Associated Press reports that Nava Valencia said García Luna and another top Mexican cop told him "they were going to stand with us." García Luna is accused of taking millions of dollars to allow the Mexican Sinaloa cartel, while it was run by kingpin Joaquin "El Chapo" Guzman, to ship cocaine into the United States without interference from authorities.

Garcia Luna, who was arrested in 2019 in Texas, was a former head of Mexico’s Federal Investigation Agency and the Secretary of Mexico’s Public Security.

Nava Valencia testified that he paid off high-level government officials, including García Luna, with a $5 million bribe to set free a shipping container holding 10 tons of cocaine. 

The container had been seized in 2007 in the Mexican Pacific Coast port of Manzanillo and was never released, but instead was incinerated.

Nava Valencia told the jury he later met García Luna in a countryside cartel home near the central Mexican city of Cuernavaca.
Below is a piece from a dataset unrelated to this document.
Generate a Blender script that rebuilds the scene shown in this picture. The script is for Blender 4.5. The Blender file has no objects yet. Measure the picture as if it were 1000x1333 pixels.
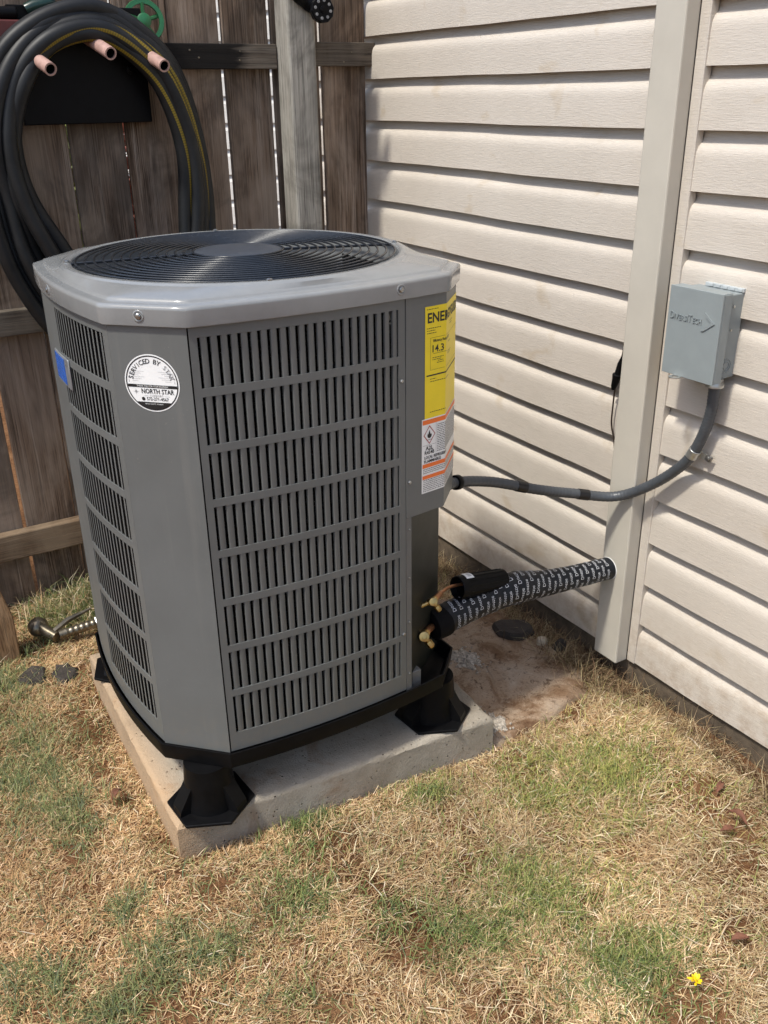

According to Nava Valencia, García Luna claimed he was helpless because a combined US/Mexico Marine force assisted in the seizure of the drugs and monitored the situation closely.

Nava Valencia testified García Luna then gave him a document that claimed the US knew about the cocaine, which enabled him to tell the Columbian cocaine suppliers that the problem originated with them, not on the cartel side. The Columbian cocaine suppliers then ended their demand for $50 million in reimbursement for the incinerated cocaine.

Nava Valencia told the jury he paid another $500,000 followed by $2.5 million for another meeting in an office above a car wash in Guadalajara.

The defense for Garcia Luna, who has pleaded not guilty, have said that the state's case relies on the testimony of "self-interested criminals" such as Nava Valencia, who was formerly the head of Mexico’s Milenio drug cartel and previously pleaded guilty to cocaine conspiracy charges. The Milenio cartel had ties to the Sinaloa cartel during the height of El Chapo's time at the helm.

According to the Eastern District of New York, between 2001 and 2012, "while occupying high-ranking law enforcement positions in the Mexican government," Garcia Luna received millions of dollars in bribes from the Sinaloa Cartel "in exchange for providing protection for its drug trafficking activities."

The bribery accusations arose against Garcia Luna based on testimony from El Chapo's 2019 trial. US attorney for the eastern district of New York Breon Peace said in a letter sent earlier this month to Judge Brian M Cogan, "While holding public office, the defendant used his official positions to assist the Sinaloa Cartel, a notorious Mexican drug cartel, in exchange for multimillion-dollar bribes."